Dataset extract

** begin **

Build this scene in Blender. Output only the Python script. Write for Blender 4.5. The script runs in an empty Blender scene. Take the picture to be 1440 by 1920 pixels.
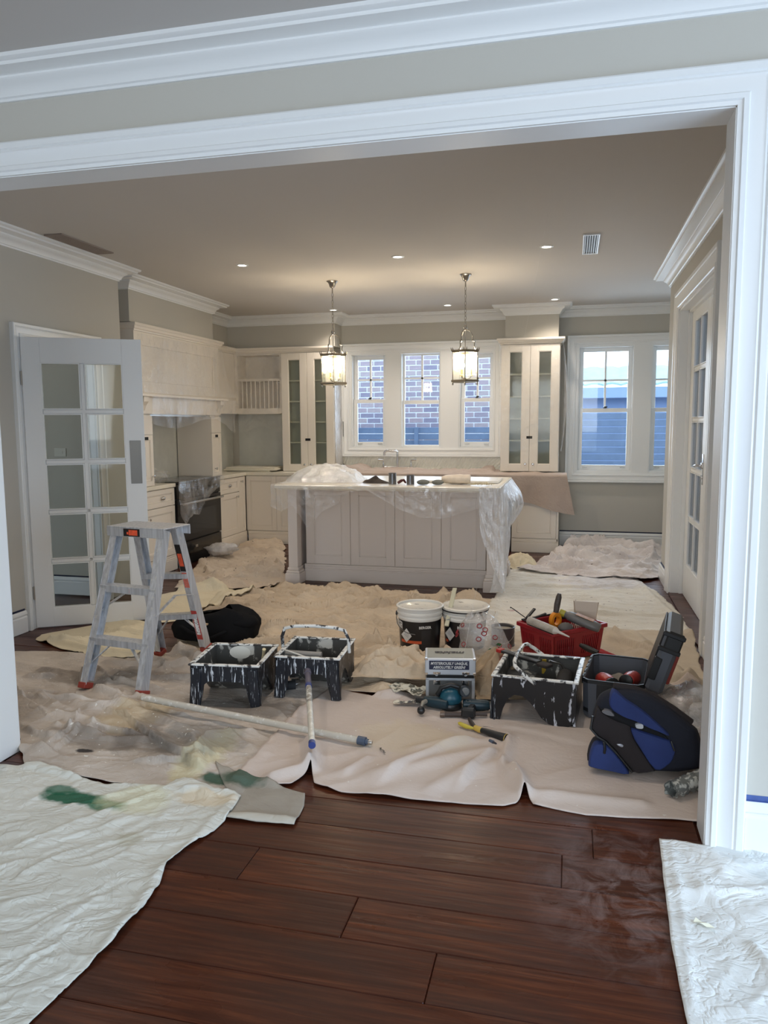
import bpy, bmesh, math, random
import numpy as np
from mathutils import Vector, Matrix, noise as mn
PI = math.pi
rad = math.radians
SC = bpy.context.scene
COL = SC.collection

# ------------------------------------------------------------------ camera
cam_d = bpy.data.cameras.new('camera')
cam_d.sensor_fit = 'HORIZONTAL'
cam_d.sensor_width = 36.0
cam_d.lens = 36.0 * 1436.067 / 1440.0
cam_d.clip_start = 0.02
cam = bpy.data.objects.new('camera', cam_d)
COL.objects.link(cam)
_yaw, _pit, _rol = -0.241238566, -0.1150644, -0.006222
_f = Vector((math.sin(_yaw) * math.cos(_pit), math.cos(_yaw) * math.cos(_pit), math.sin(_pit)))
_r = _f.cross(Vector((0, 0, 1))).normalized()
_u = _r.cross(_f)
_r2 = _r * math.cos(_rol) + _u * math.sin(_rol)
_u2 = _u * math.cos(_rol) - _r * math.sin(_rol)
_m = Matrix((_r2, _u2, -_f)).transposed().to_4x4()
_m.translation = Vector((0, 0, 1.55))
cam.matrix_world = _m
SC.camera = cam

# ------------------------------------------------------------------ sky, daylight, exposure
world = bpy.data.worlds.new('overcast_sky')
SC.world = world
world.use_nodes = True
_bg = world.node_tree.nodes['Background']
_bg.inputs['Color'].default_value = (0.62, 0.78, 1.0, 1)
_bg.inputs['Strength'].default_value = 3.0

def area_light(name, loc, target, sx, sy, watts, color):
    d = bpy.data.lights.new(name, 'AREA')
    d.shape = 'RECTANGLE'
    d.size, d.size_y = sx, sy
    d.energy = watts
    d.color = color
    o = bpy.data.objects.new(name, d)
    COL.objects.link(o)
    o.location = loc
    o.rotation_euler = (Vector(target) - Vector(loc)).to_track_quat('-Z', 'Y').to_euler()
    return o

# daylight coming in through the front room's glazed doors (right hand side) and its rear window
area_light('daylight_side_doors', (2.52, 0.9, 1.1), (0.0, 1.6, 0.9), 2.6, 2.0, 58, (0.56, 0.76, 1.0))
area_light('daylight_rear_window', (-0.6, -3.3, 2.0), (-0.9, 4.6, 0.2), 3.2, 1.5, 72, (0.97, 1.0, 0.98))
# daylight entering at the two kitchen window groups
area_light('daylight_sink_windows', (-1.93, 10.25, 1.9), (-1.9, 5.0, 0.6), 1.9, 1.2, 26, (0.70, 0.84, 1.0))
area_light('daylight_bay_windows', (0.8, 10.25, 1.75), (0.2, 5.0, 0.3), 1.5, 1.4, 44, (0.74, 0.87, 1.0))

SC.view_settings.view_transform = 'Standard'
SC.view_settings.look = 'None'
SC.view_settings.gamma = 1.0
SC.view_settings.use_curve_mapping = False
SC.view_settings.exposure = 0.25

# ------------------------------------------------------------------ mesh helpers
class MB:
    def __init__(s):
        s.v, s.f = [], []
    def add(s, verts, faces, M=None):
        n = len(s.v)
        if M is not None:
            verts = [M @ Vector(p) for p in verts]
        s.v += [tuple(p) for p in verts]
        s.f += [tuple(i + n for i in f) for f in faces]
        return s
    def box(s, x0, x1, y0, y1, z0, z1, b=0.0, M=None):
        if x1 < x0: x0, x1 = x1, x0
        if y1 < y0: y0, y1 = y1, y0
        if z1 < z0: z0, z1 = z1, z0
        b = min(b, .49 * (x1 - x0), .49 * (y1 - y0), .49 * (z1 - z0))
        if b <= 1e-5:
            v = [(x, y, z) for z in (z0, z1) for y in (y0, y1) for x in (x0, x1)]
            f = [(0, 2, 3, 1), (4, 5, 7, 6), (0, 1, 5, 4), (2, 6, 7, 3), (0, 4, 6, 2), (1, 3, 7, 5)]
            return s.add(v, f, M)
        v, idx = [], {}
        for k, z in enumerate((z0, z1)):
            for j, y in enumerate((y0, y1)):
                for i, x in enumerate((x0, x1)):
                    dx = b if i == 0 else -b; dy = b if j == 0 else -b; dz = b if k == 0 else -b
                    idx[i, j, k, 0] = len(v); v.append((x, y + dy, z + dz))
                    idx[i, j, k, 1] = len(v); v.append((x + dx, y, z + dz))
                    idx[i, j, k, 2] = len(v); v.append((x + dx, y + dy, z))
        q = lambda *a: idx[a]
        f = []
        for i in (0, 1):
            t = [q(i, 0, 0, 0), q(i, 0, 1, 0), q(i, 1, 1, 0), q(i, 1, 0, 0)]; f.append(t if i == 0 else t[::-1])
            t = [q(0, i, 0, 1), q(1, i, 0, 1), q(1, i, 1, 1), q(0, i, 1, 1)]; f.append(t if i == 0 else t[::-1])
            t = [q(0, 0, i, 2), q(0, 1, i, 2), q(1, 1, i, 2), q(1, 0, i, 2)]; f.append(t if i == 0 else t[::-1])
        for i in (0, 1):
            for j in (0, 1):
                t = [q(i, j, 0, 0), q(i, j, 0, 1), q(i, j, 1, 1), q(i, j, 1, 0)]; f.append(t if i == j else t[::-1])
                t = [q(i, 0, j, 0), q(i, 0, j, 2), q(i, 1, j, 2), q(i, 1, j, 0)]; f.append(t if i != j else t[::-1])
                t = [q(0, i, j, 1), q(0, i, j, 2), q(1, i, j, 2), q(1, i, j, 1)]; f.append(t if i == j else t[::-1])
        for i in (0, 1):
            for j in (0, 1):
                for k in (0, 1):
                    t = [q(i, j, k, 0), q(i, j, k, 1), q(i, j, k, 2)]
                    f.append(t if (i + j + k) % 2 == 0 else t[::-1])
        return s.add(v, f, M)
    def tube(s, path, r, n=8, cap=True, closed=False, M=None, sq=1.0):
        P = [Vector(p) for p in path]
        m = len(P)
        R = list(r) if hasattr(r, '__len__') else [r] * m
        T = []
        for i in range(m):
            a = P[(i - 1) % m] if (closed or i > 0) else P[i]
            b = P[(i + 1) % m] if (closed or i < m - 1) else P[i]
            T.append((b - a).normalized())
        up = Vector((0, 0, 1))
        if abs(T[0].dot(up)) > .95: up = Vector((1, 0, 0))
        N = (up - T[0] * up.dot(T[0])).normalized()
        verts, faces = [], []
        for i in range(m):
            N = (N - T[i] * N.dot(T[i]))
            N = N.normalized() if N.length > 1e-6 else T[i].orthogonal().normalized()
            Bv = T[i].cross(N)
            for k in range(n):
                a = 2 * PI * k / n
                verts.append(P[i] + (N * math.cos(a) * sq + Bv * math.sin(a)) * R[i])
        for i in range(m if closed else m - 1):
            j = (i + 1) % m
            for k in range(n):
                l = (k + 1) % n
                faces.append((i * n + k, i * n + l, j * n + l, j * n + k))
        if cap and not closed:
            faces.append(tuple(range(n - 1, -1, -1)))
            faces.append(tuple((m - 1) * n + k for k in range(n)))
        return s.add(verts, faces, M)
    def lathe(s, prof, n=24, M=None):
        verts, faces, rings = [], [], []
        for r, z in prof:
            if r < 1e-6:
                rings.append([len(verts)]); verts.append((0, 0, z))
            else:
                rings.append(list(range(len(verts), len(verts) + n)))
                verts += [(r * math.cos(2 * PI * k / n), r * math.sin(2 * PI * k / n), z) for k in range(n)]
        for a, b in zip(rings, rings[1:]):
            for k in range(n):
                l = (k + 1) % n
                if len(a) == 1 and len(b) == 1: continue
                if len(a) == 1: faces.append((a[0], b[l], b[k]))
                elif len(b) == 1: faces.append((a[k], a[l], b[0]))
                else: faces.append((a[k], a[l], b[l], b[k]))
        return s.add(verts, faces, M)
    def cyl(s, p0, p1, r0, r1=None, n=16, M=None):
        r1 = r0 if r1 is None else r1
        return s.tube([p0, p1], [r0, r1], n, True, False, M)
    def prism(s, poly, axis, a, b, M=None):
        n = len(poly)
        def mk(p, t):
            return (t, p[0], p[1]) if axis == 'x' else (p[0], t, p[1]) if axis == 'y' else (p[0], p[1], t)
        v = [mk(p, a) for p in poly] + [mk(p, b) for p in poly]
        f = [tuple(range(n))[::-1], tuple(range(n, 2 * n))] + [(i, (i + 1) % n, n + (i + 1) % n, n + i) for i in range(n)]
        return s.add(v, f, M)
    def grid(s, P, M=None, closeu=False):
        nu, nv = len(P), len(P[0])
        v = [p for row in P for p in row]
        f = []
        for i in range(nu if closeu else nu - 1):
            for j in range(nv - 1):
                k = (i + 1) % nu
                f.append((i * nv + j, k * nv + j, k * nv + j + 1, i * nv + j + 1))
        return s.add(v, f, M)
    def loft(s, rings, M=None, cap=True):
        n = len(rings[0])
        v = [p for r in rings for p in r]
        f = []
        for i in range(len(rings) - 1):
            for k in range(n):
                l = (k + 1) % n
                f.append((i * n + k, i * n + l, (i + 1) * n + l, (i + 1) * n + k))
        if cap:
            f.append(tuple(range(n - 1, -1, -1)))
            f.append(tuple((len(rings) - 1) * n + k for k in range(n)))
        return s.add(v, f, M)
    def sweep(s, prof, path, to3, closed=False):
        # prof: (u = offset to the left of the path, d = depth); mitred corners
        P = [Vector(p) for p in path]
        m = len(P)
        offs = []
        for i in range(m):
            def nrm(a, b):
                d = (P[b % m] - P[a % m]).normalized()
                return Vector((-d.y, d.x))
            if closed or 0 < i < m - 1:
                n1, n2 = nrm(i - 1, i), nrm(i, i + 1)
                offs.append((n1 + n2) / (1 + n1.dot(n2)))
            else:
                offs.append(nrm(0, 1) if i == 0 else nrm(m - 2, m - 1))
        n = len(prof)
        v = [to3(P[i].x + offs[i].x * u, P[i].y + offs[i].y * u, d) for i in range(m) for u, d in prof]
        f = []
        for i in range(m if closed else m - 1):
            j = (i + 1) % m
            for k in range(n):
                l = (k + 1) % n
                f.append((i * n + k, i * n + l, j * n + l, j * n + k))
        if not closed:
            f.append(tuple(range(n))); f.append(tuple((m - 1) * n + k for k in range(n))[::-1])
        return s.add(v, f)
    def mesh(s, name, mat, smooth=None):
        me = bpy.data.meshes.new(name)
        me.from_pydata(s.v, [], s.f)
        bm = bmesh.new(); bm.from_mesh(me)
        bmesh.ops.recalc_face_normals(bm, faces=bm.faces)
        bm.to_mesh(me); bm.free()
        if mat: me.materials.append(mat)
        if smooth is not None:
            me.polygons.foreach_set('use_smooth', [True] * len(me.polygons))
            if smooth < 179: me.set_sharp_from_angle(angle=rad(smooth))
        me.update()
        return me
    def build(s, name, mat, parent=None, smooth=None, label=None, kind=None, M=None):
        o = bpy.data.objects.new(name, s.mesh(name, mat, smooth))
        COL.objects.link(o)
        if parent is not None: o.parent = parent
        if M is not None: o.matrix_local = M
        if label: o['label'] = label
        if kind: o['kind'] = kind
        return o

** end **

Problem to work on
Leave the pictures out and please restate exactly the lines running from the start of the material through the one with "COL = SC.collection".

Answer below
Build this scene in Blender. Output only the Python script. Write for Blender 4.5. The script runs in an empty Blender scene. Take the picture to be 1440 by 1920 pixels.
import bpy, bmesh, math, random
import numpy as np
from mathutils import Vector, Matrix, noise as mn
PI = math.pi
rad = math.radians
SC = bpy.context.scene
COL = SC.collection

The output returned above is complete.